Stamos jest bardzo solidny, ma wiele funkcji, które uzupełniają Stamosa - na przykład TIG HF, który jest znacznie, ale to znacznie przyjemniejszy w użytkowaniu niż TIG LIFT. Oprócz tego spawa prądem AC i DC, więc nadaje się do aluminium, co ostatnio też mi się przydało. Resztę informacji można znaleźć w necie, ja tylko dodam, że z obu spawarek jestem mega zadowolony.

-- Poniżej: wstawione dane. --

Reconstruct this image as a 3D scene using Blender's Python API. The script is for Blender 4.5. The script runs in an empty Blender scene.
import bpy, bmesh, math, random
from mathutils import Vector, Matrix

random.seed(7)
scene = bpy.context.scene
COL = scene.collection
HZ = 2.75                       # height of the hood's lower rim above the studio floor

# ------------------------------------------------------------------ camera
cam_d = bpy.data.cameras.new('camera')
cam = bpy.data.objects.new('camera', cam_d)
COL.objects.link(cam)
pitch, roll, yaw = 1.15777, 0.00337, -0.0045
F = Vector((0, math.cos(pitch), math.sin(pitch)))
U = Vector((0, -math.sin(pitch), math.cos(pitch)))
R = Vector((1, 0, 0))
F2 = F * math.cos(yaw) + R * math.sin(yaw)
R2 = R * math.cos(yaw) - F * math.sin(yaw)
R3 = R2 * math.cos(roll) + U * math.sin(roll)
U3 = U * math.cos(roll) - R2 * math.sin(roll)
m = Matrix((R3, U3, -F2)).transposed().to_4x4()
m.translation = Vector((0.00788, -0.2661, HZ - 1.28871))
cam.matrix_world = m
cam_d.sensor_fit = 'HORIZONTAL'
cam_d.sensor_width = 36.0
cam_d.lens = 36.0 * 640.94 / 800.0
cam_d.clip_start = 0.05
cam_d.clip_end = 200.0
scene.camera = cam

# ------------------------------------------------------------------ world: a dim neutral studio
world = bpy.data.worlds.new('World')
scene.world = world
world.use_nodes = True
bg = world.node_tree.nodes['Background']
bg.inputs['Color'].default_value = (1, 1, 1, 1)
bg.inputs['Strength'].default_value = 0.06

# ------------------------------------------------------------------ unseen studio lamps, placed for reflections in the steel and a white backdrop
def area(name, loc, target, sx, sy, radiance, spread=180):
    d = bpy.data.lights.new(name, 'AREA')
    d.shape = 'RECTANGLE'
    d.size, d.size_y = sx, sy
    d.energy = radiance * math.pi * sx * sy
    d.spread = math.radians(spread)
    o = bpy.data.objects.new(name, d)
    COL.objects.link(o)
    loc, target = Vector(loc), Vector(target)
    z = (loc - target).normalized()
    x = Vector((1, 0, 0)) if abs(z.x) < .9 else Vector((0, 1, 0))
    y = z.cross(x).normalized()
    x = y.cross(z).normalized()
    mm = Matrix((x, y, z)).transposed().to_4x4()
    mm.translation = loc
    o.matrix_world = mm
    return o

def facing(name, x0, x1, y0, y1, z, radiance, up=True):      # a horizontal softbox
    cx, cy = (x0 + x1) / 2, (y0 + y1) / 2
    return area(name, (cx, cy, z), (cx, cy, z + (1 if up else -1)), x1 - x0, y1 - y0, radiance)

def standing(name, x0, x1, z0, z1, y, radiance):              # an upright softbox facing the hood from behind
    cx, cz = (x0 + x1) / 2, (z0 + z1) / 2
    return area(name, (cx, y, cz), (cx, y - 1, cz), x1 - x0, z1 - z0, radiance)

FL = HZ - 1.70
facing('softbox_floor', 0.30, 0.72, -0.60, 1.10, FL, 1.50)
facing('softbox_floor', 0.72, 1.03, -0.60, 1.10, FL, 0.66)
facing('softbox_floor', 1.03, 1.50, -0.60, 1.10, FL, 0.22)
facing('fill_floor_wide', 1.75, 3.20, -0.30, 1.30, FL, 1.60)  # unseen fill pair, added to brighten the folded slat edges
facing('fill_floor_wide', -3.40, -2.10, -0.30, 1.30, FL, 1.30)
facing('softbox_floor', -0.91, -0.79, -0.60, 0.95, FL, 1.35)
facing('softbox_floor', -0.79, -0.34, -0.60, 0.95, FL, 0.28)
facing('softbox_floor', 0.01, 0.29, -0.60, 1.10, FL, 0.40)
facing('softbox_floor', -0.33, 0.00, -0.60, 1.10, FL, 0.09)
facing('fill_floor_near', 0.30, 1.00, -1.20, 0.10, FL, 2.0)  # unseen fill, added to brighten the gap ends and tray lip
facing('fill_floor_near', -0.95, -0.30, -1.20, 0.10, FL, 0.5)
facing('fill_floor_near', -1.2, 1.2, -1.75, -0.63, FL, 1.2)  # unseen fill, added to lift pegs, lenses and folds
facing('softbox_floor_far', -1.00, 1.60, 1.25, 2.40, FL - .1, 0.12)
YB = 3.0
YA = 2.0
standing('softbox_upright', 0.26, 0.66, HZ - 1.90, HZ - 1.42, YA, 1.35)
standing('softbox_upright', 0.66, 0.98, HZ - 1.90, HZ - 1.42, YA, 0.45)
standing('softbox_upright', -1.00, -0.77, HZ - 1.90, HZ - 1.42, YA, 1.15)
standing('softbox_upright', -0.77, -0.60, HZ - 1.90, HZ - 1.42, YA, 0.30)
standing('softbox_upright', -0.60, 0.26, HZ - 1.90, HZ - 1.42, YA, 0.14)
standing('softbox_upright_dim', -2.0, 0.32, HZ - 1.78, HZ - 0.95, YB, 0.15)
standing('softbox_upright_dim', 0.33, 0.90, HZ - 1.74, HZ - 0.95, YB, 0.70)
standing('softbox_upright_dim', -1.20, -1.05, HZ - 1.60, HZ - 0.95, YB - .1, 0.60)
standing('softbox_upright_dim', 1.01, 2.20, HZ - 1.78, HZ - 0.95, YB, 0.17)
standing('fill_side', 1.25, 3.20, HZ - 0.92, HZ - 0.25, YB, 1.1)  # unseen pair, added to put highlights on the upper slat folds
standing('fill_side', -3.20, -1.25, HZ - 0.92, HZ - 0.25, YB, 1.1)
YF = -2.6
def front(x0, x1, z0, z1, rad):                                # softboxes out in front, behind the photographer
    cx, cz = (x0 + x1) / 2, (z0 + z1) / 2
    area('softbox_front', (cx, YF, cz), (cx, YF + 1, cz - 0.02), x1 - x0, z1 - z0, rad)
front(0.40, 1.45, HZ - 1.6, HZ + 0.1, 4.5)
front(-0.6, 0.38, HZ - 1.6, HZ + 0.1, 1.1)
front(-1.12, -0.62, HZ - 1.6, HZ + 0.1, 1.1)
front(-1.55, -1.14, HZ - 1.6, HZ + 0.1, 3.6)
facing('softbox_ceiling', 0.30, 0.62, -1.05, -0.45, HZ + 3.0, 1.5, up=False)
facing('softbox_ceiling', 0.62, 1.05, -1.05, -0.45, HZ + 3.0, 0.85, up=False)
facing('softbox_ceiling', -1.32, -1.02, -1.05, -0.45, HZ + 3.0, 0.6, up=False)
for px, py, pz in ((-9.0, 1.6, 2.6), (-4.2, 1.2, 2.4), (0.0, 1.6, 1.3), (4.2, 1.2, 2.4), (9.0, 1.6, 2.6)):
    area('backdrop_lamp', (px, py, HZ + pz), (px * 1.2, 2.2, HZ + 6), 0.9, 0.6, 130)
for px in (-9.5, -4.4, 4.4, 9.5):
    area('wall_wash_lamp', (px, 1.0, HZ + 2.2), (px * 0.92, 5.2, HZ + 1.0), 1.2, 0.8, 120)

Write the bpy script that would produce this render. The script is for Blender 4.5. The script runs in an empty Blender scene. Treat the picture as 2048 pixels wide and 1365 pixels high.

Jeśli ktoś nie wie, to różnica między spawaniem MIG-iem i TIG-iem przypomina różnicę między szydełkowaniem i miotaczem płomieni. Kupując migomat miałem doświadczenie tylko z TIG-iem i naprawdę miałem takie skojarzenie. Miotacz płomieni. Ale szybko się przyzwyczaiłem i uważam tę metodę za bardzo uniwersalną i "szybką". TIG jest bardziej precyzyjny, poza tym łatwiej nim przeskakiwać między materiałami - wystarczy dostosować ustawienia i złapać inny drut, a w migomacie trzeba przezbrajać szpulę, co jest bardziej upi***liwe. Więc ja MIG-a używam tylko do stali czarnej.
Więcej grzechów nie pamiętam, w razie pytań służę.